Ten years ago, Cox was the CEO of the Gilbert Spruance Company, a successful family business headquartered in Philadelphia. Since 1906 the company had been producing industrial coatings for the furniture and kitchen cabinet industries. Clients included Bassett Furniture and Wood-Mode Kitchens. Spruance averaged $3 to $5 million in annual sales and had 45 to 50 employees. In short, Spruance was the quintessential successful all-American small business.
Cox is comfortable being labeled a "progressive" with regard to his political and business philosophy. He was involved in the first Earth Day celebration and is an admirer of the late Robert F. Kennedy. His company was committed to a "proactive position" toward recycling and waste disposal practices.
Cox's faith in the ability of his government to do the right thing was badly shaken when he collided with the federal juggernaut known as Superfund.
Eco-fanatics Strike
"When I started working in my business, I felt that an environmentalist in the paint and wood-finish coatings industry could co-exist with the federal environmental regulations so prevalent over the past 20 years. My experiences, however, proved me incorrect," writes Cox in his book, EPA and Superfund: A Small Business Story, published in 2002.

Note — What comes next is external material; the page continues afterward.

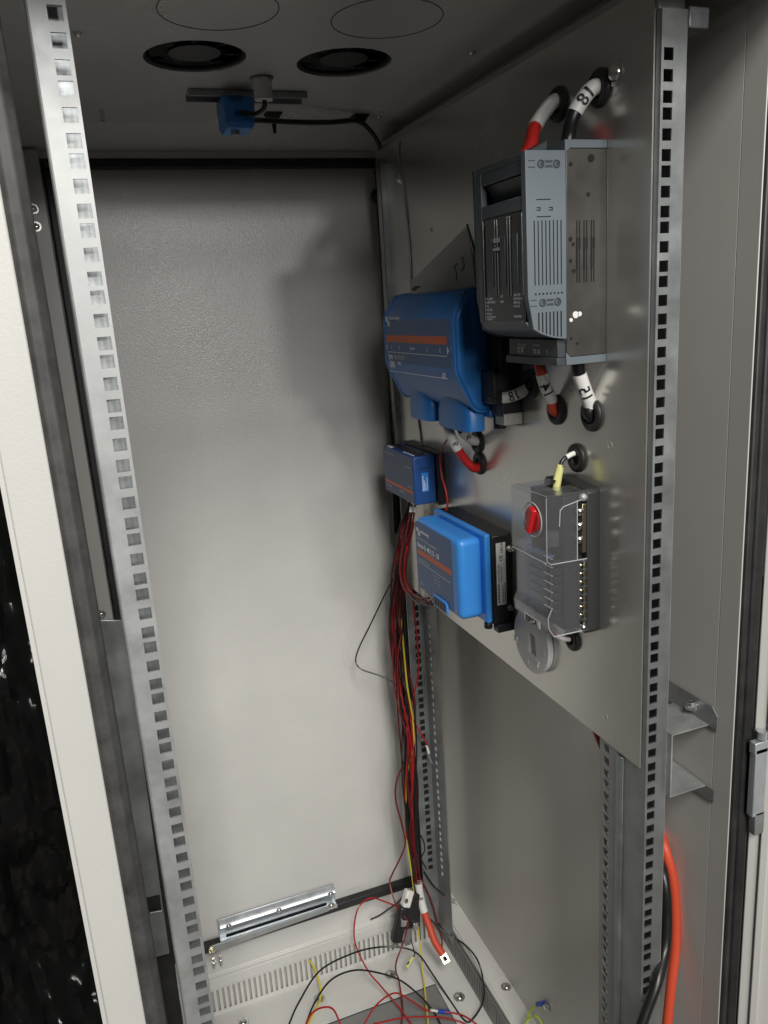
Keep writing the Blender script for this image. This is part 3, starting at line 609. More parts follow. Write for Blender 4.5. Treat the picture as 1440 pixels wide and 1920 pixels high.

In 1980, Congress passed the Comprehensive Environmental Response, Compensation, and Liability Act (CERCLA), or Superfund. Administered by the Environmental Protection Agency (EPA), the law, according to the agency, "provided broad Federal authority to respond directly to releases or threatened releases of hazardous substances that may endanger public health or the environment." Its mission is to locate, investigate and oversee cleanup of "dirty dirt" and contaminated groundwater from hazardous waste sites. One of Superfund's more implausible goals is restoring these sites to pristine Garden of Eden-like conditions. A Superfund site is typically an abandoned factory, landfill or old mine.